June 7, 2005 at 1:44 am
I have a stored procedure that took 5 minutes to execute. Running profiler showed that it was recompiling (because of temporary tables).
While trying to eliminate the recompilation, I wrapped the call of the stored procedure in a BEGIN TRAN/ROLLBACK TRAN. Suddenly, the execution dropped to 4 seconds!!
i.e.
"EXEC sp_name" takes 5 minutes
"BEGIN TRAN EXEC sp_name ROLLBACK TRAN" takes only 4 secs
The difference seems to be in the time taken to recompile. Without the BEGIN/ROLLBACK, each recompilation was taking about 1min, but with the BEGIN/ROLLBACK, each recompilation takes under 1sec.
The same improvement is seen if I use BEGIN and COMMIT. Also, if I put BEGIN TRAN as the first statement inside the stored procedure, and COMMIT TRAN as the last statement, I see the same improvement.
I can't post any code, but can anybody explain why I am seeing such a dramatic improvement?
June 10, 2005 at 8:00 am
This was removed by the editor as SPAM
June 15, 2005 at 7:01 am
Some of the points below might lead to the answer :-
1. ISOLATION LEVEL of the query
2. if the Stored Proc is using many INSERT/UPDATES in it, it might worth looking into the lock/latch level. Is the locking getting escalated because of ISOLATION LEVEL and too many locks.

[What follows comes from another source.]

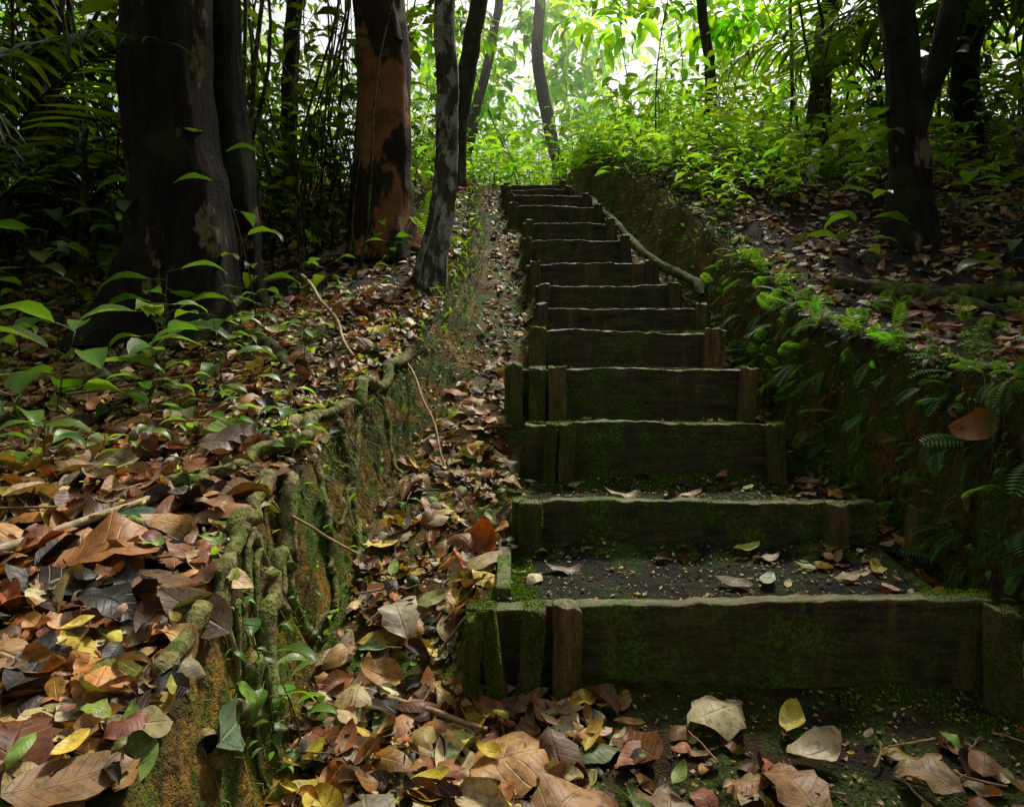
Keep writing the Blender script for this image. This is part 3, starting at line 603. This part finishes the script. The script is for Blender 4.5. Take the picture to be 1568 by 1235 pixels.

3. Concurrency of data access during the time frame while running the SQL QUERY.
regds/ramanuj
🙂
June 16, 2005 at 10:46 pm
That's weird!!
The only thing that I can think of is data may still sit in cache when you re run the proc will run in seconds.
June 17, 2005 at 12:07 am
Grasshopper,
I eliminated any possible caching differences by running dbcc freeproccache and dbcc dropcleanbuffers first.
ramanuj,
I am running the procedure on a machine that is only used by me, so locking and blocking should not be an issue.